2.3. La Corte d’Appello ha fatto corretta applicazione di tali principi e con accertamento di merito non adeguatamente contestato ha affermato che dalla documentazione prodotta dalla ricorrente non era evincibile un peggioramento retributivo secondo i criteri indicati nella sentenza rescindente, ed anzi il trattamento economico in essere al 31 dicembre 1999 era stato non solo mantenuto, con l’attribuzione di un assegno ad personam, ma si era ben presto incrementato per effetto di aumenti stipendiali con decorrenza già dal 1 luglio 2000, mandandosi al competente ufficio per la liquidazione dell’indennità integrativa speciale ex D.M. 5 aprile 2001.
2.4. Il ricorso, in via conclusiva, deve essere rigettato ed alla soccombenza segue la condanna della ricorrente al pagamento delle spese del giudizio di legittimità, liquidate come da dispositivo.

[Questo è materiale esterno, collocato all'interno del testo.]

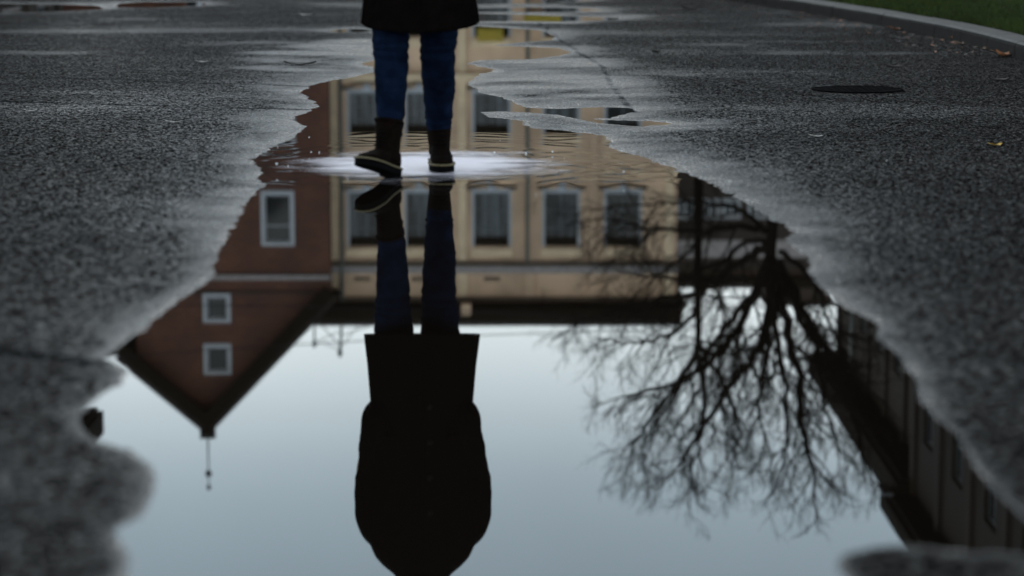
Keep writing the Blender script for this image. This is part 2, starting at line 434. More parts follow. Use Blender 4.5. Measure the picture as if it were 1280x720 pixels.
# churned water, sky reflection painted in as white, where the boots come down, and the drops it throws
f = MB()
n = 72; rings = []
for j, rr in enumerate((.0001,.25,.5,.75,1.0)):
    rings.append([(FEET[0]+.02+rr*.84*math.cos(2*PI*k/n), FEET[1]+.06+rr*.92*math.sin(2*PI*k/n), .0042) for k in range(n)])
vs = [v for r_ in rings for v in r_]
f.add(vs, [(j*n+k, j*n+(k+1)%n, (j+1)*n+(k+1)%n, (j+1)*n+k) for j in range(4) for k in range(n)])
tag(f.build('churned_water_sky_white', mFoamSky), 'pale patch of churned water around the two boots, sky reflection painted white', 'splash', kind='stuff')
f = MB()
for i in range(34):
    a = random.random()*2*PI; rr = .25+random.random()**1.3*.9
    f.ball((FEET[0]+rr*math.cos(a)*1.1, FEET[1]+rr*math.sin(a)*1.3+.15, .003+random.random()**3*.05), .0018+random.random()**3*.0035, 6, 4)
mDrop = mat('water_drop', (.7,.7,.72), .05)
tag(f.build('water_drops', mDrop, smooth=True), 'scattered small bright water drops thrown up around the boots', 'water drops', kind='stuff')

# ------------------------------------------------------------------ kerb and grass at the right
kb = [G(x, y) for x, y in [(958,9),(1050,24.5),(1145,43),(1215,59.5),(1280,78)]]
kb = [Vector((kb[0].x-.12*9+0, kb[0].y+9, 0))] + kb
d0 = (kb[0]-kb[1]).normalized(); kb = [kb[0]+d0*7] + kb
d1 = (kb[-1]-kb[-2]).normalized(); kb = kb+[kb[-1]+d1*6, kb[-1]+d1*22]
# smooth curve through them
def catmull(p, n=14):
    out = []
    for i in range(len(p)-1):
        a, b, c, d = p[max(i-1,0)], p[i], p[i+1], p[min(i+2,len(p)-1)]
        for j in range(n):
            t = j/n
            out.append(.5*((2*b)+(c-a)*t+(2*a-5*b+4*c-d)*t*t+(3*b-a-3*c+d)*t**3))
    return out+[p[-1]]
kc = catmull(kb)
print('kerb', [(round(k.x,2), round(k.y,2)) for k in kb])
prof = [(0,-.02),(0,.085),(.008,.105),(.03,.118),(.22,.122),(.235,.115),(.235,-.02)]
KW = .235
k_ = MB(); vs = []
arc = [0.0]
for i in range(len(kc)-1): arc.append(arc[-1]+(kc[i+1]-kc[i]).length)
sts = []
q_ = 0.0
while q_ < arc[-1]-1.1:
    o_ = random.uniform(-.004,.004)
    sts += [(q_+.006, o_), (q_+.02, o_), (q_+.35, o_), (q_+.65, o_), (q_+.98, o_), (q_+.994, o_), (q_+.995, -.028), (q_+1.0, -.028), (q_+1.005, -.028)]; q_ += 1.0
kx_ = np.interp([a for a,_ in sts], arc, [p.x for p in kc]); ky_ = np.interp([a for a,_ in sts], arc, [p.y for p in kc])
ks = [Vector((a, b, 0)) for a, b in zip(kx_, ky_)]
for i, p in enumerate(ks):
    d = (ks[min(i+6,len(ks)-1)]-ks[max(i-6,0)]).normalized(); nrm = Vector((-d.y, d.x, 0))
    if nrm.x < 0: nrm = -nrm
    jt = sts[i][1]
    for a, h in prof: vs.append(p+nrm*(a-min(jt,0)*.8 if a < .2 else a)+Vector((0,0,h+.01+jt*.7)))
m_ = len(prof)
k_.add(vs, [(i*m_+j, (i+1)*m_+j, (i+1)*m_+j+1, i*m_+j+1) for i in range(len(ks)-1) for j in range(m_-1)])
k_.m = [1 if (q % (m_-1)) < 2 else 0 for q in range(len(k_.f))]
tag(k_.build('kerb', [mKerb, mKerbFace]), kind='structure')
lw = MB(); vs = []
for i, p in enumerate(kc):
    d = (kc[min(i+1,len(kc)-1)]-kc[max(i-1,0)]).normalized(); nrm = Vector((-d.y, d.x, 0))
    if nrm.x < 0: nrm = -nrm
    for a, h in ((KW,.112),(2,.13),(9,.15),(60,.15)): vs.append(p+nrm*a+Vector((0,0,h)))
lw.add(vs, [(i*4+j, (i+1)*4+j, (i+1)*4+j+1, i*4+j+1) for i in range(len(kc)-1) for j in range(3)])
tag(lw.build('lawn', mLawn), kind='structure')
# blades
NB = 90000
ti = rng.random(NB)*(len(kc)-1); i0 = ti.astype(int); tf = ti-i0
kx = np.array([p.x for p in kc]); ky = np.array([p.y for p in kc])
bx = kx[i0]*(1-tf)+kx[i0+1]*tf; by = ky[i0]*(1-tf)+ky[i0+1]*tf
off = KW+.0+rng.random(NB)**1.4*4.5
dx = kx[i0+1]-kx[i0]; dy = ky[i0+1]-ky[i0]; L = np.hypot(dx, dy); nx, ny = -dy/L, dx/L
sg = np.where(nx < 0, -1, 1); bx = bx+nx*sg*off; by = by+ny*sg*off
keep = (by > 9) & (by < 55); bx, by = bx[keep], by[keep]; NB = len(bx)
hgt = .03+.05*rng.random(NB)*(.6+.8*(vnoise(bx*2, by*2, 77))); ang = rng.random(NB)*2*PI
wdt = .004+.004*rng.random(NB); ln = .03*rng.normal(size=(NB,2))
z0 = .115
vs = np.zeros((NB,3,3)); vs[:,0,0] = bx-np.cos(ang)*wdt; vs[:,0,1] = by-np.sin(ang)*wdt; vs[:,0,2] = z0
vs[:,1,0] = bx+np.cos(ang)*wdt; vs[:,1,1] = by+np.sin(ang)*wdt; vs[:,1,2] = z0
vs[:,2,0] = bx+ln[:,0]; vs[:,2,1] = by+ln[:,1]; vs[:,2,2] = z0+hgt
me = bpy.data.meshes.new('grass'); me.vertices.add(NB*3); me.vertices.foreach_set('co', vs.ravel().astype(np.float32))
me.loops.add(NB*3); me.loops.foreach_set('vertex_index', np.arange(NB*3, dtype=np.int32))
me.polygons.add(NB); me.polygons.foreach_set('loop_start', np.arange(0, NB*3, 3, dtype=np.int32)); me.update(calc_edges=True)
me.materials.append(mGrass)
tag(link('grass', me), 'short dark green grass growing behind the kerb', 'grass', kind='stuff')

# ------------------------------------------------------------------ manhole, leaves
p = G(1071.5, 115.2)
mh = MB(); n = 48; rr = .245
def disc(z, r0, r1, z1):
    mh.add([(r0*math.cos(2*PI*k/n), r0*math.sin(2*PI*k/n), z) for k in range(n)]+[(r1*math.cos(2*PI*k/n), r1*math.sin(2*PI*k/n), z1) for k in range(n)],
           [(k, (k+1)%n, n+(k+1)%n, n+k) for k in range(n)])
disc(.0, .262, .262, .006); disc(.006, .262, .247, .006); disc(.006, .247, .247, .002)
ring_mb = mh; mh = MB()
disc(.003, .001, .243, .003); disc(.003, .243, .243, -.004)
for i in range(-5, 6):
    for j in range(-5, 6):
        if (i*i+j*j)**.5*.04 < .215 and (i+j) % 2 == 0: mh.box(i*.04-.014, i*.04+.014, j*.04-.006, j*.04+.006, .003, .0055)
root = empty('manhole_cover', (p.x, p.y, .0145))
tag(root, 'round black iron manhole cover set in the asphalt right of the puddle', 'manhole cover')
mh.build('lid', mManhole, root); ring_mb.build('ring', mManhole, root)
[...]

3. Ai sensi del D.P.R. n. 115 del 2002, art. 13, comma 1 quater dà atto della sussistenza dei presupposti processuali per il versamento, da parte della ricorrente, dell’ulteriore importo a titolo di contributo unificato pari a quello previsto, per il ricorso, a norma del cit. art. 13, comma 1-bis, se dovuto.
PQM
La Corte rigetta il ricorso. Condanna la ricorrente al pagamento delle spese di giudizio che liquida in Euro 4.500,00, oltre al rimborso delle spese prenotate a debito.
Ai sensi del D.P.R. n. 115 del 2002, art. 13, comma 1 quater dà atto della sussistenza dei presupposti processuali per il versamento, da parte della ricorrente, dell’ulteriore importo a titolo di contributo unificato pari a quello previsto, per il ricorso, a norma del cit. art. 13, comma 1-bis, se dovuto.
Così deciso in Roma, nella Camera di consiglio, il 22 giugno 2021.